Balancer Pool and Liquidations

What Is The Balancer Pool?

The Balancer Pool serves as the first line of defense in maintaining system solvency by providing liquidity to repay debt from liquidated vaults, ensuring that the total $AXUSD supply remains fully backed. When a vault is liquidated, an amount of $AXUSD equivalent to the remaining debt of the vault is burned from the balancer Pool’s balance to settle the debt. In return, the entire collateral from the liquidated vaults is transferred to the Balancer Pool.

The Balancer Pool is funded by users who transfer $AXUSD into it, known as Balance Providers. Over time, Balance Providers lose a proportional share of their $AXUSD deposits but gain a proportional share of the liquidated collateral. Since vaults are typically liquidated at just below 110% collateral ratios, Balance Providers are expected to receive a greater dollar value in collateral compared to the debt they cover.

How do i benefit as a Balancer from liquidations?

Suppose the Balancer Pool has a total of 1,000,000 $AXUSD and your deposit is 100,000 $AXUSD. If a vault with a debt of 100,000 $AXUSD and collateral of 200 ETH is liquidated at an ETH price of $545.45, resulting in a collateral ratio of 109%, your 10% pool share means your deposit will decrease by 10% of the liquidated debt (10,000 $AXUSD), reducing your deposit from 100,000 to 90,000 $AXUSD. In return, you will receive 10% of the liquidated collateral, which is 20 ETH. Your net gain from the liquidation is $909 (20 ETH * $545.45 - 10,000 $AXUSD).

Can i withdraw my deposit whenever i want?

Generally, you can withdraw your deposit from the Balancer Pool at any time, as there is no minimum lockup period. However, withdrawals are temporarily suspended if there are liquidatable vaults with a collateral ratio below 110% that haven't been liquidated yet.

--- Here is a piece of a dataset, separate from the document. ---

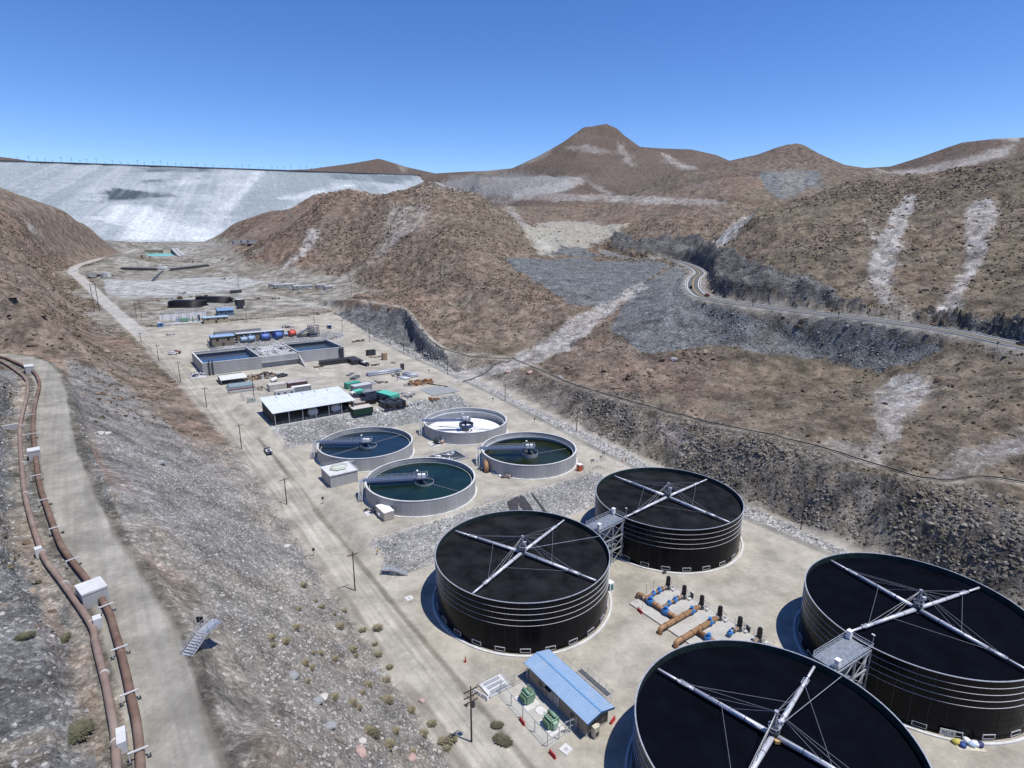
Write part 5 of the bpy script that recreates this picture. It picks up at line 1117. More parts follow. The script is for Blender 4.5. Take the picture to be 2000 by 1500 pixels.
brd = thing('sign_board', 'white board with dark letters fixed low on the right black tank', 'sign', (80.35 + 20.35 * math.cos(math.radians(-107.5)), 100.35 + 20.35 * math.sin(math.radians(-107.5)), 0.35), math.radians(-17.5))
MB().box(-1.15, 1.15, -0.05, 0.05, 0, 1.25).build('board', mat('grey_white_board', (0.55, 0.56, 0.55), 0.5), brd)
def text(body, size, loc, rot, parent, m, name='lettering'):
    cu = bpy.data.curves.new(name, 'FONT'); cu.body = body; cu.size = size; cu.align_x = 'CENTER'; cu.align_y = 'CENTER'; cu.extrude = 0.005
    t_ = bpy.data.objects.new(name, cu); COL.objects.link(t_); dg = bpy.context.evaluated_depsgraph_get(); me = bpy.data.meshes.new_from_object(t_.evaluated_get(dg)); bpy.data.objects.remove(t_); me.materials.clear(); me.materials.append(m); o = bpy.data.objects.new(name, me); COL.objects.link(o); o.location = loc; o.rotation_euler = rot
    if parent: o.parent = parent
    return o
text('RL-4', 0.85, (0, -0.06, 0.62), (PI / 2, 0, 0), brd, STEELD)
# ================================================================ clarifier yard
def crate(name, label, cat, loc, rot, sx, sy, sz, m, lid=None, group=None, lidh=0.12):
    c = thing(name, label, cat, loc, rot, group); MB().box(-sx / 2, sx / 2, -sy / 2, sy / 2, -0.1, sz).build('body', m, c)
    if lid: MB().box(-sx / 2 - 0.03, sx / 2 + 0.03, -sy / 2 - 0.03, sy / 2 + 0.03, sz + 0.002, sz + lidh).build('roof', lid, c)
    return c
sp = thing('concrete_chamber', 'square concrete splitter box with railed hatches on its roof', 'concrete box', W(177.0, 58.0, 4.0), AX)
MB().box(-4.5, 4.5, -4.5, 4.5, -0.2, 3.9).build('wall', CONC, sp); MB().box(-4.7, 4.7, -4.7, 4.7, 3.902, 4.2).build('roof_slab', CONCL, sp)
MB().ringsolid(4.4, 4.75, -0.2, 0.12, 4, 0, 0, PI / 4, PI / 4 + 2 * PI) .v
hp = MB().prism([(2.9 * math.cos(a), 2.4 * math.sin(a)) for a in [k * PI / 3 for k in range(6)]], 4.202, 4.30).build('hatch', mat('pale_green_grating', (0.50, 0.54, 0.46), 0.7), sp)
rl = MB()
for k in range(5): a, c = k * PI / 3, (k + 1) * PI / 3; rl.bar((3 * math.cos(a), 2.5 * math.sin(a), 4.5), (3 * math.cos(c), 2.5 * math.sin(c), 4.5), 0.13).bar((3 * math.cos(a), 2.5 * math.sin(a), 5.0), (3 * math.cos(c), 2.5 * math.sin(c), 5.0), 0.1)
rl.build('hatch_rail', mat('olive_rail', (0.28, 0.32, 0.22), 0.6), sp)
rl = MB(); railing(rl, (-4.5, 4.5, 4.2), (4.5, 4.5, 4.2), 1.1, 1.8, .06); railing(rl, (4.5, -4.5, 4.2), (4.5, 4.5, 4.2), 1.1, 1.8, .06); rl.build('handrail', GALV, sp)
MB().box(4.7, 9.5, 3.2, 4.2, 4.0, 4.15).build('walkway', GALV, sp)
cw = thing('site_container', 'cream container with a white roof standing at the nearest clarifier wall', 'container', W(144.6, 59.6, 4.0), AX)
MB().box(-1.5, 1.5, -3.0, 3.0, 0.05, 2.6).build('body', mat('cream_cladding', (0.50, 0.47, 0.41), 0.6, stain=(0.42, 0.39, 0.34)), cw); MB().box(-1.55, 1.55, -3.05, 3.05, 2.602, 2.75).build('roof', WHITE, cw)
rb = MB()
for k in range(3): rb.box(-1.52, 1.52, -3.03, -3.002, 0.4 + k * 0.8, 0.55 + k * 0.8)
rb.build('trim', mat('brown_trim', (0.2, 0.15, 0.11), 0.7), cw); MB().box(-2.0, -1.51, -0.6, 0.6, 0.8, 1.5).build('air_conditioner', WHITE, cw)
el = thing('pipe_elbow', 'tan pipe elbow bending out of the ground against the right clarifier wall', 'pipe', A(950, 922, 4.0), AX)
MB().tube([(0, 0, -0.3), (0, 0, 1.6), (0.15, .35, 2.3), (0.5, 1.0, 2.75), (1.2, 2.2, 2.8)], 0.85, 16).build('elbow', BROWNP, el, True); MB().cyl(0, 0, -.05, .18, 1.05, 16).build('flange', STEELD, el)
DB = [(960, 919, 'white', WHITE, 0.5, 'small white bin beside the tan pipe elbow'), (967, 923, 'blue', mat('blue_tarp', (0.12, 0.17, 0.26), .6), 0.95, 'blue grey tarpaulin heap against the right clarifier wall'), (976, 929, 'white', WHITE, 0.55, 'white sack lying right of the blue grey tarpaulin'), (982, 932, 'black', RUBBER, 0.6, 'dark tyre shaped coil beside the right clarifier wall')]
for i, (u, v, c, m, r, lab) in enumerate(DB): tag(blob(r, 1.2, .8, .7, 20 + i).build('bundle', m, None, True, A(u, v, 4.2), i), lab, 'bundle', 'odds and ends at the right clarifier wall')
for i, (u, v, lab) in enumerate([(990, 933, 'rusty barrel rack, left of two by the right clarifier wall'), (995, 934, 'rusty barrel rack, right of two by the right clarifier wall')]):
    c = thing('rack', lab, 'rack', A(u, v, 4.0), AX); fr = MB()
    for x in (-.5, .5):
        for y in (-.5, .5): fr.bar((x, y, 0), (x, y, 1.7), .1)
    fr.build('frame', RUST, c); MB().cyl(0, 0, 0.1, 1.1, .4, 12).build('drum', mat('pale_drum', (.5, .42, .38), .6), c)
po = thing('toilet_cabin', 'orange cabin with a white roof beside the gravel bank', 'cabin', A(1132, 919, 4.0), AX)
MB().box(-.75, .75, -.75, .75, 0, 2.2).build('body', mat('orange_plastic', (.50, .12, .05), .5), po); MB().box(-.8, .8, -.8, .8, 2.202, 2.4).build('roof', WHITE, po); MB().box(-.3, .3, -.77, -.752, .2, 1.9).build('door', mat('orange_door', (.42, .09, .04), .5), po)
MB().box(.76, 1.7, -.5, .6, 0, 1.5).build('side_bin', mat('grey_bin', (.30, .30, .30), .6), po)
for u, v, h, w, lab in [(1157, 905, 1.6, 1.5, 'square grey notice board on two legs by the gravel bank, nearest the orange cabin'), (1166, 902, 1.3, .6, 'low white notice between the two taller boards by the gravel bank'), (1173, 901, 2.2, .7, 'narrow dark notice board left of the tall sign post'), (1178, 899, 3.4, 1.2, 'tall sign post with a dark panel at the end of the gravel bank')]:
    s = thing('sign', lab, 'sign', A(u, v, 4.0), AX - .35); MB().box(-w / 2, w / 2, -.04, .04, h - .9, h).build('panel', mat('grey_sign', (.25, .26, .26), .6) if 'white' not in lab else WHITE, s); MB().bar((-w * .3, 0, -.2), (-w * .3, 0, h - .9), .09).bar((w * .3, 0, -.2), (w * .3, 0, h - .9), .09).build('leg', STEELD, s)
pit = thing('sunken_pit', 'sunken dark walled pit full of pale pipework between the clarifiers', 'pit', W(174.0, 96.5, 4.0), AX)
MB().box(-6.2, -5.6, -5, 5, -.05, .5).box(5.6, 6.2, -5, 5, -.05, .5).box(-5.6, 5.6, -5, -4.4, -.05, .5).box(-5.6, 5.6, 4.4, 5, -.05, .5).build('kerb', CONC, pit); MB().box(-5.6, 5.6, -4.4, 4.4, 0.0, .04).build('floor', STEELD, pit)
q = random.Random(5)
for k in range(16):
    x, y = q.uniform(-4.5, 4.5), q.uniform(-3.4, 3.4); a = q.uniform(0, PI); l = q.uniform(.8, 2.0)
    MB().tube([(x - l * math.cos(a), y - l * math.sin(a), .35), (x + l * math.cos(a), y + l * math.sin(a), .35)], q.uniform(.15, .3), 8).cyl(x, y, .04, q.uniform(.5, 1.0), .25, 8).build('pipework', [GALVL, GALV, mat('pale_blue_paint', (.30, .40, .52), .5)][k % 3], pit, True)
rl = MB(); railing(rl, (-6, -5, .5), (6, -5, .5), 1.1, 2, .05); railing(rl, (-6, 5, .5), (6, 5, .5), 1.1, 2, .05); railing(rl, (6, -5, .5), (6, 5, .5), 1.1, 2, .05); rl.build('handrail', GALV, pit)
# valve gear left of each clarifier landing
for i, (s, t, n, lab) in enumerate([(187.0, 58.5, 7, 'cluster of pipes and valves at the landing of the far left clarifier'), (189.5, 101.5, 16, 'heap of brown and black valves at the wall of the empty clarifier'), (149.5, 57.5, 5, 'cluster of pipes and valves at the landing of the nearest clarifier'), (157.5, 101.6, 6, 'cluster of pipes and valves at the landing of the right clarifier')]):
    c = thing('valve_cluster', lab, 'pipework', W(s, t, 4.0), AX); q = random.Random(40 + i); R_ = 1.6 if n < 10 else 3.0
    MB().box(-R_ * 1.2, R_ * 1.2, -R_, R_, -.05, .1).build('slab', CONCL, c)
    for k in range(n):
        x, y = q.uniform(-R_, R_), q.uniform(-R_ * .8, R_ * .8); h = q.uniform(.6, 1.8 if n < 10 else 2.6); m = [STEELD, GALV, RUST, BLACKP][q.randrange(4)] if n > 10 else [STEELD, GALV, NAVY][q.randrange(3)]
        MB().cyl(x, y, .1, h, q.uniform(.12, .35), 10).tube([(x - .8, y, h * .6), (x + .8, y, h * .6)], q.uniform(.15, .35), 10).cyl(x, y, h, h + .06, .3, 10).build('valve', m, c, True)
    if n > 10: MB().tube([(0, -2.5, .8), (1.2, -1.6, .9), (2.5, -1.4, .9)], .6, 12).build('elbow', mat('pinkish_pipe', (.38, .24, .18), .6), c, True)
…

What happens if the pool is empty when liquidation occur?

If the Balancer Pool is empty, the system activates a secondary liquidation mechanism called redistribution. In this scenario, the debt and collateral from liquidated vaults are redistributed to all other existing vaults. The redistribution is proportional to the collateral amount in each recipient vault.